È un viaggio certamente atipico, che comporta tantissime responsabilità. Avrà anche la parte celebrativa, quella gioiosa che sempre contraddistingue ogni preghiera, specialmente se guidata dal Santo Padre. Dall’altra parte, si vede questa grande responsabilità di fronte all’opinione pubblica che a volte si è basata su presupposti non sempre presentati nella loro complessità. È vero che si è creata un’atmosfera molto pesante nei confronti della Chiesa, anche a motivo di alcune semplificazioni mediatiche, ma del resto è una vera responsabilità che si è accumulata nella storia. C’è la grandissima gioia di avere il Santo Padre che, nonostante tutto, affronta un viaggio complicato anche dal punto di vista fisico, ma allo stesso tempo c’è trepidazione perché si spera che questo viaggio possa portare una consolazione alle popolazioni che hanno sofferto, e anche un chiarimento, un atteggiamento della Chiesa più sereno. Una Chiesa che continuerà a lavorare per la promozione anche dei popoli indigeni e che non sia dissociata da una enorme responsabilità sociale più globale. La Chiesa infatti è solo una piccola parte di ciò che è successo. Ci sono altre responsabilità, e la Chiesa non si può dissociare specialmente da quelle del governo. Sono fiducioso: anche i media mi sembra che adesso percepiscano questo potenziale che potrà avere la visita del Santo Padre.

Il Papa ha già chiesto perdono quando ha ricevuto in Vaticano i rappresentanti di alcune comunità indigene. Con questo viaggio compie un passo un più…

Io penso che sia il massimo che si può fare: il Papa con la sua personale testimonianza, con le sue parole, mostrerà la sua vicinanza alle popolazioni indigene. Con una convinzione coerente, una sensibilità umana profonda e un atteggiamento di umiltà si è mostrato consapevole delle molte ingiustizie subite dagli indigeni. Andiamo verso il futuro con un ottimismo rinnovato e una nuova visione: non vogliamo dissociarci da un problema che è reale, vogliamo essere parte della soluzione. L’unico che può aiutarci in questo è il Santo Padre.

Cosa può dirci degli incontri preparatori che finora lei ha avuto con i rappresentanti delle comunità indigene?

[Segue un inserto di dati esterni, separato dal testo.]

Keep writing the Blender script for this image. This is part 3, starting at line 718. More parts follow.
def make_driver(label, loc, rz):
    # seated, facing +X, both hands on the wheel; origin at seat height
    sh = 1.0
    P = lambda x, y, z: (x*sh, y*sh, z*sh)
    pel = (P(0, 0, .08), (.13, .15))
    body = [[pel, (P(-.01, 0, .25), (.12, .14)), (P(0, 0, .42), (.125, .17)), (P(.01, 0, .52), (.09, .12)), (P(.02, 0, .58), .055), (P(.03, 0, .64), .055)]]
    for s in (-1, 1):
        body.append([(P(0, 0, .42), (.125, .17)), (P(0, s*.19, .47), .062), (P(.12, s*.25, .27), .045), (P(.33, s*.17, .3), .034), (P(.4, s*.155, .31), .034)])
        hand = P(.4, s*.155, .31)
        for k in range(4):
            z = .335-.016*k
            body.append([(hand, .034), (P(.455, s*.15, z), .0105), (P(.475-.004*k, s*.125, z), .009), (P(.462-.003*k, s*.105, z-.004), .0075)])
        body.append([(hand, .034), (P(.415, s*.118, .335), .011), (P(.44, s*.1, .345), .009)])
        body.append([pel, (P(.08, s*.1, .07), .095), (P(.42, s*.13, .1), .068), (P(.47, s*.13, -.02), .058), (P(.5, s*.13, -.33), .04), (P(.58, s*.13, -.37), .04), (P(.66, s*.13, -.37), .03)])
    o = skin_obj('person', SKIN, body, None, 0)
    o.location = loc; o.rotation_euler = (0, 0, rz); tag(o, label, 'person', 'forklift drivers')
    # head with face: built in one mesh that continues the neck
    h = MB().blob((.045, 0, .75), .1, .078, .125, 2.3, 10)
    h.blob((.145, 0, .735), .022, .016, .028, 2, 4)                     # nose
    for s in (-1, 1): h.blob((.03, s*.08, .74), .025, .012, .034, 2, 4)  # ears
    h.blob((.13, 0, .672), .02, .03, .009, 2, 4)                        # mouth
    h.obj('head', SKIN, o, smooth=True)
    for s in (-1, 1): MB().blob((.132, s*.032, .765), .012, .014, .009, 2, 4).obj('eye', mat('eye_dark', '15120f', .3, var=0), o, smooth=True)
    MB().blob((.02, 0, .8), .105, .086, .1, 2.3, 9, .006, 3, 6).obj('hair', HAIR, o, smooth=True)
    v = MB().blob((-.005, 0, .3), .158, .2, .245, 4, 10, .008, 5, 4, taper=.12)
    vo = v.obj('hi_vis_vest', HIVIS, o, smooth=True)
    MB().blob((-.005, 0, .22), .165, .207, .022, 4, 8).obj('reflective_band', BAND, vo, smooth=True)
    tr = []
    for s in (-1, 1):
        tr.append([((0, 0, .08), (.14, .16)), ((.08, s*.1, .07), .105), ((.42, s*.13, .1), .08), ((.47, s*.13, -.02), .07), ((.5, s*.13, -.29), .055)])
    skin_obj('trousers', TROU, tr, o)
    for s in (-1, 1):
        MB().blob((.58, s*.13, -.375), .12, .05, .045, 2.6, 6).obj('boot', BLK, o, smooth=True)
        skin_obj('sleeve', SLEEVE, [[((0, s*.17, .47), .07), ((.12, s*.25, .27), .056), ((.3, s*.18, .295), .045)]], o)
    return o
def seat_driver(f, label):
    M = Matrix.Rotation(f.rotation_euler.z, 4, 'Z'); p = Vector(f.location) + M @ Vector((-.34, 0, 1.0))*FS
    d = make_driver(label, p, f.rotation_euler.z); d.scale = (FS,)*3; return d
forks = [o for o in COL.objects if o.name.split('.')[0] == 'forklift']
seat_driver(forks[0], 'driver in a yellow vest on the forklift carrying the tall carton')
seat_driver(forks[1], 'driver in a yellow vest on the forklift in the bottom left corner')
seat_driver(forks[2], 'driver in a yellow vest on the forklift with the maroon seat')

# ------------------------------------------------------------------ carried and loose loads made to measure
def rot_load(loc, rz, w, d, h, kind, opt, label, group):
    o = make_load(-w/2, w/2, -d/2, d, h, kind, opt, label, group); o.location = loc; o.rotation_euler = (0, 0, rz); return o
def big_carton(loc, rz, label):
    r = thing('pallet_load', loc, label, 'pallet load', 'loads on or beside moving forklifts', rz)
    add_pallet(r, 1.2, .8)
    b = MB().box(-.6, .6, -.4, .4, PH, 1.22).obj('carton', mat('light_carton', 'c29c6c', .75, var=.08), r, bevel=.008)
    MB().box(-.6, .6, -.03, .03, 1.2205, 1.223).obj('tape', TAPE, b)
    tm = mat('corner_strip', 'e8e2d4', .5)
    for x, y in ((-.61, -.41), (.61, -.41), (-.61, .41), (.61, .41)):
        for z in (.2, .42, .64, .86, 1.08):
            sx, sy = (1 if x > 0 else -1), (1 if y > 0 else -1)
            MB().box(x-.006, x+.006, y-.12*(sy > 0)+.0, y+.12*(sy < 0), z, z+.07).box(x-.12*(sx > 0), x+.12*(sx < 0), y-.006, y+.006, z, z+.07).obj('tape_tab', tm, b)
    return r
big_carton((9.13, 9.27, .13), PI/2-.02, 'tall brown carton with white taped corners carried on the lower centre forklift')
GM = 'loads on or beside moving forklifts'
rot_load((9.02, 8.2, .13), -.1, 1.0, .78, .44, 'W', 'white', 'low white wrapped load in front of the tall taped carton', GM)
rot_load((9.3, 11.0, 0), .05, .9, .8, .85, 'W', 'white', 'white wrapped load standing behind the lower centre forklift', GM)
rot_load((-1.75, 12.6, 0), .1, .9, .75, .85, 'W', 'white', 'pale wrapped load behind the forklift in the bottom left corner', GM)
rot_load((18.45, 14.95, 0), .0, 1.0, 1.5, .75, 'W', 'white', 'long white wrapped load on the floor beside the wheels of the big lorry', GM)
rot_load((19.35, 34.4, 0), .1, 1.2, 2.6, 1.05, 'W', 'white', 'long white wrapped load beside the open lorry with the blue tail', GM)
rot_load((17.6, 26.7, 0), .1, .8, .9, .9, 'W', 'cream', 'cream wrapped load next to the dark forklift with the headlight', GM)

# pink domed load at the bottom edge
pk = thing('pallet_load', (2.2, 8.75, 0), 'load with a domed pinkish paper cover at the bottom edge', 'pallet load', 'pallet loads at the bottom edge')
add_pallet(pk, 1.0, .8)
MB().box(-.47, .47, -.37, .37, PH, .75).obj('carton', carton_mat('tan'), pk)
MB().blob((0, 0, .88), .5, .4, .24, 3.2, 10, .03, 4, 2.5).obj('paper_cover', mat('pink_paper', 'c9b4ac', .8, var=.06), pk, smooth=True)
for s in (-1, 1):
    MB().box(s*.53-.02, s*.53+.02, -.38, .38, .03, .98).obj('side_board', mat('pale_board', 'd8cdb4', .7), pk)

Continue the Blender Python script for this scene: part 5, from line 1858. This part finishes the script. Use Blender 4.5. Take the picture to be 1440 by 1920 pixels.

Ho avuto incontri a vari livelli. Ci sono accuse verso la Chiesa per aver partecipato a un progetto del governo che mirava alla quasi eliminazione della identità indigena per creare una nuova società canadese. C’è stato certamente un danno terribile, ma c’è anche da dire che la Chiesa ha avuto grande generosità, ci sono stati fattori anche positivi. La Chiesa e la sua dottrina sociale sanno guardare al passato in maniera critica. Ci ho messo molto tempo per capire veramente di che cosa si trattava. Si è trattato davvero di una cosa grave e che non riguarda solo il Canada e la questione non può essere risolta dall’oggi al domani. Ci sono altri continenti dove si dovranno fare i passi necessari per superare le ingiustizie del passato.